Output every line of the data exactly as it appears.

------------------------------------------------------------

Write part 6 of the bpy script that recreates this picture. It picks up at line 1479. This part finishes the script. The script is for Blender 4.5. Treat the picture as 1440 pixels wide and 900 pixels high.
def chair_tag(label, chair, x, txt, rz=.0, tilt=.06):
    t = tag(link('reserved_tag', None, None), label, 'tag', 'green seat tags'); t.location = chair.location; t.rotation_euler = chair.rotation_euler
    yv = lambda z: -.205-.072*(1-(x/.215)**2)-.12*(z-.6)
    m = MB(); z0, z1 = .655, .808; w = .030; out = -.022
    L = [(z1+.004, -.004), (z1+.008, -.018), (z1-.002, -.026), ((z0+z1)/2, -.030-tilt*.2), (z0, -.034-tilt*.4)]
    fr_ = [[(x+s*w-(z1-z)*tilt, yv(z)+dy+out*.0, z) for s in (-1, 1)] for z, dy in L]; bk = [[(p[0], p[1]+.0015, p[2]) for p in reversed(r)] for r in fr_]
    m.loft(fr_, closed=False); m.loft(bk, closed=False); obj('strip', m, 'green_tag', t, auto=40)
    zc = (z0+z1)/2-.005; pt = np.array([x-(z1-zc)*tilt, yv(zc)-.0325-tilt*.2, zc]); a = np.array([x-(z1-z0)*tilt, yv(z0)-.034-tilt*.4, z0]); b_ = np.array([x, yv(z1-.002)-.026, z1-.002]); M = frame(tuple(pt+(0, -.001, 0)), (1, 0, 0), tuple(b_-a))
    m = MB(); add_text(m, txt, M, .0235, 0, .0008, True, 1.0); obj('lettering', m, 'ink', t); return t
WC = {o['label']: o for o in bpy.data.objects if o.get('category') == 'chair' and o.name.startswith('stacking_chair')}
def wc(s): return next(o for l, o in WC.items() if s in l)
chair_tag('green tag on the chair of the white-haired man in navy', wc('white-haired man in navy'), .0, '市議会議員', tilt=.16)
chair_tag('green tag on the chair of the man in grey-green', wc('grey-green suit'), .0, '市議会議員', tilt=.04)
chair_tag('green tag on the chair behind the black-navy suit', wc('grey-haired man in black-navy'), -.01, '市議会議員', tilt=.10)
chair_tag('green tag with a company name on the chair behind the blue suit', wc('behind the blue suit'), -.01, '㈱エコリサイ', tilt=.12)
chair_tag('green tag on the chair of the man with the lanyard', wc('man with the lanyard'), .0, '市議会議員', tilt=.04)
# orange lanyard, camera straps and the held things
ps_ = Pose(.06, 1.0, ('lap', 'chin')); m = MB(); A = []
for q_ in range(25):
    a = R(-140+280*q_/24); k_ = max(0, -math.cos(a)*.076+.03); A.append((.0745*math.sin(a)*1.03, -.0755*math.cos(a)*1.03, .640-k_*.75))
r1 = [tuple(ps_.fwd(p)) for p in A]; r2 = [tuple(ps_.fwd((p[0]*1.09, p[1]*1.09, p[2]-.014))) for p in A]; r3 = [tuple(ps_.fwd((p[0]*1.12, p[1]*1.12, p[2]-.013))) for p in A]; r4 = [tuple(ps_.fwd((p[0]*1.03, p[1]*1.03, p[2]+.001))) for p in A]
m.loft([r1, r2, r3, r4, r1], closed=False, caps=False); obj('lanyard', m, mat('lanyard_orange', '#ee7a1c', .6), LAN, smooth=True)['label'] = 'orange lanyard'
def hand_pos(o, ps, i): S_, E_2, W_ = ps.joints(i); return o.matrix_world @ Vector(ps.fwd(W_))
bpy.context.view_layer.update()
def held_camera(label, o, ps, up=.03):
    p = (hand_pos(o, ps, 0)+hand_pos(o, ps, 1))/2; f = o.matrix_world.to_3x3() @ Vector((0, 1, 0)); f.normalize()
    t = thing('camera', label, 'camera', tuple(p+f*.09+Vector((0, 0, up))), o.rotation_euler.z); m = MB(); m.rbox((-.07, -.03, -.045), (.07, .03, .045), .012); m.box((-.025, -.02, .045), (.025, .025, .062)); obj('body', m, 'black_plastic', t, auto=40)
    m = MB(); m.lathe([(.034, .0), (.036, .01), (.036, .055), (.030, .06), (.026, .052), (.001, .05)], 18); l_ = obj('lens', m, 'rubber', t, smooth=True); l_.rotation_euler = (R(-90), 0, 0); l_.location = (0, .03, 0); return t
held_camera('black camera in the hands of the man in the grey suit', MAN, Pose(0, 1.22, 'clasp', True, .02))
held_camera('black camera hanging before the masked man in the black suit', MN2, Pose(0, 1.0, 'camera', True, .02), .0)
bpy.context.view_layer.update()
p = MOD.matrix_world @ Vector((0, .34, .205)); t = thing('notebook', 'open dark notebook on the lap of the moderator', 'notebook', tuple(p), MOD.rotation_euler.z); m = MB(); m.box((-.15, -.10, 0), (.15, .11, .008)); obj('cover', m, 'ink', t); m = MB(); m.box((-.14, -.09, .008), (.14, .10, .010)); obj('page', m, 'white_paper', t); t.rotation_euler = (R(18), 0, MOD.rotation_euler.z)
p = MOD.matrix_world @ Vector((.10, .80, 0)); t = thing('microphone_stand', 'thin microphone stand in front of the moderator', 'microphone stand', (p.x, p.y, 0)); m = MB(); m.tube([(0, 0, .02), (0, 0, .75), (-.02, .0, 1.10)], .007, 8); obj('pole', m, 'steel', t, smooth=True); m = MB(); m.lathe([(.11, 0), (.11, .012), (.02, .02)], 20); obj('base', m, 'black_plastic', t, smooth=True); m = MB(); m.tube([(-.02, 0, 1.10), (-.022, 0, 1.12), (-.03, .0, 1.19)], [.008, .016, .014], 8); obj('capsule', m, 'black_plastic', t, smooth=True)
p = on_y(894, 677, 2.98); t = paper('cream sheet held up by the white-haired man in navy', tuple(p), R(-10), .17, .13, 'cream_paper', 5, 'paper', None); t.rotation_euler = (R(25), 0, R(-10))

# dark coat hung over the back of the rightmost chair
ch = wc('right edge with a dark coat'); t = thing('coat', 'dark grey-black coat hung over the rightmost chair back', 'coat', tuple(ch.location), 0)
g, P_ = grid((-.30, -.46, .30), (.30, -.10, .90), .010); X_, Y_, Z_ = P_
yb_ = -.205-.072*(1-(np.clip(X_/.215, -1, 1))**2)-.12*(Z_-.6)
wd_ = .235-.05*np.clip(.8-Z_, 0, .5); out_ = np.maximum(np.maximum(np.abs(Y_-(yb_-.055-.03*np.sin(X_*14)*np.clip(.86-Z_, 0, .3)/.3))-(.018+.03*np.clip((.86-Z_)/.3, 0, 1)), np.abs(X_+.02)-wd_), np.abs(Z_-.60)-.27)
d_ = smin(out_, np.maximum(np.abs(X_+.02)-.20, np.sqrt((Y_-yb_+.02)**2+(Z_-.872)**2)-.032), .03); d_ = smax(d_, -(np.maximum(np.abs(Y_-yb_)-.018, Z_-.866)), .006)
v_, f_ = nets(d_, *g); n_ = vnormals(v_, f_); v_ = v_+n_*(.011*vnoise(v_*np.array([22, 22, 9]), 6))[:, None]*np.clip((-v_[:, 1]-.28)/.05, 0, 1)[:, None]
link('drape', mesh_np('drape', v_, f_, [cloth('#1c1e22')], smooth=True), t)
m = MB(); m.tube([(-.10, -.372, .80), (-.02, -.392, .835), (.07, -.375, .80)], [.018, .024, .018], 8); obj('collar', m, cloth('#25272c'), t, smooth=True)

------------------------------------------------------------

- _RESULT_
Write part 6 of the bpy script that recreates this picture. It picks up at line 1479. This part finishes the script. The script is for Blender 4.5. Treat the picture as 1440 pixels wide and 900 pixels high.
def chair_tag(label, chair, x, txt, rz=.0, tilt=.06):
    t = tag(link('reserved_tag', None, None), label, 'tag', 'green seat tags'); t.location = chair.location; t.rotation_euler = chair.rotation_euler
    yv = lambda z: -.205-.072*(1-(x/.215)**2)-.12*(z-.6)
    m = MB(); z0, z1 = .655, .808; w = .030; out = -.022
    L = [(z1+.004, -.004), (z1+.008, -.018), (z1-.002, -.026), ((z0+z1)/2, -.030-tilt*.2), (z0, -.034-tilt*.4)]
    fr_ = [[(x+s*w-(z1-z)*tilt, yv(z)+dy+out*.0, z) for s in (-1, 1)] for z, dy in L]; bk = [[(p[0], p[1]+.0015, p[2]) for p in reversed(r)] for r in fr_]
    m.loft(fr_, closed=False); m.loft(bk, closed=False); obj('strip', m, 'green_tag', t, auto=40)
    zc = (z0+z1)/2-.005; pt = np.array([x-(z1-zc)*tilt, yv(zc)-.0325-tilt*.2, zc]); a = np.array([x-(z1-z0)*tilt, yv(z0)-.034-tilt*.4, z0]); b_ = np.array([x, yv(z1-.002)-.026, z1-.002]); M = frame(tuple(pt+(0, -.001, 0)), (1, 0, 0), tuple(b_-a))
    m = MB(); add_text(m, txt, M, .0235, 0, .0008, True, 1.0); obj('lettering', m, 'ink', t); return t
WC = {o['label']: o for o in bpy.data.objects if o.get('category') == 'chair' and o.name.startswith('stacking_chair')}
def wc(s): return next(o for l, o in WC.items() if s in l)
chair_tag('green tag on the chair of the white-haired man in navy', wc('white-haired man in navy'), .0, '市議会議員', tilt=.16)
chair_tag('green tag on the chair of the man in grey-green', wc('grey-green suit'), .0, '市議会議員', tilt=.04)
chair_tag('green tag on the chair behind the black-navy suit', wc('grey-haired man in black-navy'), -.01, '市議会議員', tilt=.10)
chair_tag('green tag with a company name on the chair behind the blue suit', wc('behind the blue suit'), -.01, '㈱エコリサイ', tilt=.12)
chair_tag('green tag on the chair of the man with the lanyard', wc('man with the lanyard'), .0, '市議会議員', tilt=.04)
# orange lanyard, camera straps and the held things
ps_ = Pose(.06, 1.0, ('lap', 'chin')); m = MB(); A = []
for q_ in range(25):
    a = R(-140+280*q_/24); k_ = max(0, -math.cos(a)*.076+.03); A.append((.0745*math.sin(a)*1.03, -.0755*math.cos(a)*1.03, .640-k_*.75))
r1 = [tuple(ps_.fwd(p)) for p in A]; r2 = [tuple(ps_.fwd((p[0]*1.09, p[1]*1.09, p[2]-.014))) for p in A]; r3 = [tuple(ps_.fwd((p[0]*1.12, p[1]*1.12, p[2]-.013))) for p in A]; r4 = [tuple(ps_.fwd((p[0]*1.03, p[1]*1.03, p[2]+.001))) for p in A]
m.loft([r1, r2, r3, r4, r1], closed=False, caps=False); obj('lanyard', m, mat('lanyard_orange', '#ee7a1c', .6), LAN, smooth=True)['label'] = 'orange lanyard'
def hand_pos(o, ps, i): S_, E_2, W_ = ps.joints(i); return o.matrix_world @ Vector(ps.fwd(W_))
bpy.context.view_layer.update()
def held_camera(label, o, ps, up=.03):
    p = (hand_pos(o, ps, 0)+hand_pos(o, ps, 1))/2; f = o.matrix_world.to_3x3() @ Vector((0, 1, 0)); f.normalize()
    t = thing('camera', label, 'camera', tuple(p+f*.09+Vector((0, 0, up))), o.rotation_euler.z); m = MB(); m.rbox((-.07, -.03, -.045), (.07, .03, .045), .012); m.box((-.025, -.02, .045), (.025, .025, .062)); obj('body', m, 'black_plastic', t, auto=40)
    m = MB(); m.lathe([(.034, .0), (.036, .01), (.036, .055), (.030, .06), (.026, .052), (.001, .05)], 18); l_ = obj('lens', m, 'rubber', t, smooth=True); l_.rotation_euler = (R(-90), 0, 0); l_.location = (0, .03, 0); return t
held_camera('black camera in the hands of the man in the grey suit', MAN, Pose(0, 1.22, 'clasp', True, .02))
held_camera('black camera hanging before the masked man in the black suit', MN2, Pose(0, 1.0, 'camera', True, .02), .0)
bpy.context.view_layer.update()
p = MOD.matrix_world @ Vector((0, .34, .205)); t = thing('notebook', 'open dark notebook on the lap of the moderator', 'notebook', tuple(p), MOD.rotation_euler.z); m = MB(); m.box((-.15, -.10, 0), (.15, .11, .008)); obj('cover', m, 'ink', t); m = MB(); m.box((-.14, -.09, .008), (.14, .10, .010)); obj('page', m, 'white_paper', t); t.rotation_euler = (R(18), 0, MOD.rotation_euler.z)
p = MOD.matrix_world @ Vector((.10, .80, 0)); t = thing('microphone_stand', 'thin microphone stand in front of the moderator', 'microphone stand', (p.x, p.y, 0)); m = MB(); m.tube([(0, 0, .02), (0, 0, .75), (-.02, .0, 1.10)], .007, 8); obj('pole', m, 'steel', t, smooth=True); m = MB(); m.lathe([(.11, 0), (.11, .012), (.02, .02)], 20); obj('base', m, 'black_plastic', t, smooth=True); m = MB(); m.tube([(-.02, 0, 1.10), (-.022, 0, 1.12), (-.03, .0, 1.19)], [.008, .016, .014], 8); obj('capsule', m, 'black_plastic', t, smooth=True)
p = on_y(894, 677, 2.98); t = paper('cream sheet held up by the white-haired man in navy', tuple(p), R(-10), .17, .13, 'cream_paper', 5, 'paper', None); t.rotation_euler = (R(25), 0, R(-10))

# dark coat hung over the back of the rightmost chair
ch = wc('right edge with a dark coat'); t = thing('coat', 'dark grey-black coat hung over the rightmost chair back', 'coat', tuple(ch.location), 0)
g, P_ = grid((-.30, -.46, .30), (.30, -.10, .90), .010); X_, Y_, Z_ = P_
yb_ = -.205-.072*(1-(np.clip(X_/.215, -1, 1))**2)-.12*(Z_-.6)
wd_ = .235-.05*np.clip(.8-Z_, 0, .5); out_ = np.maximum(np.maximum(np.abs(Y_-(yb_-.055-.03*np.sin(X_*14)*np.clip(.86-Z_, 0, .3)/.3))-(.018+.03*np.clip((.86-Z_)/.3, 0, 1)), np.abs(X_+.02)-wd_), np.abs(Z_-.60)-.27)
d_ = smin(out_, np.maximum(np.abs(X_+.02)-.20, np.sqrt((Y_-yb_+.02)**2+(Z_-.872)**2)-.032), .03); d_ = smax(d_, -(np.maximum(np.abs(Y_-yb_)-.018, Z_-.866)), .006)
v_, f_ = nets(d_, *g); n_ = vnormals(v_, f_); v_ = v_+n_*(.011*vnoise(v_*np.array([22, 22, 9]), 6))[:, None]*np.clip((-v_[:, 1]-.28)/.05, 0, 1)[:, None]
link('drape', mesh_np('drape', v_, f_, [cloth('#1c1e22')], smooth=True), t)
m = MB(); m.tube([(-.10, -.372, .80), (-.02, -.392, .835), (.07, -.375, .80)], [.018, .024, .018], 8); obj('collar', m, cloth('#25272c'), t, smooth=True)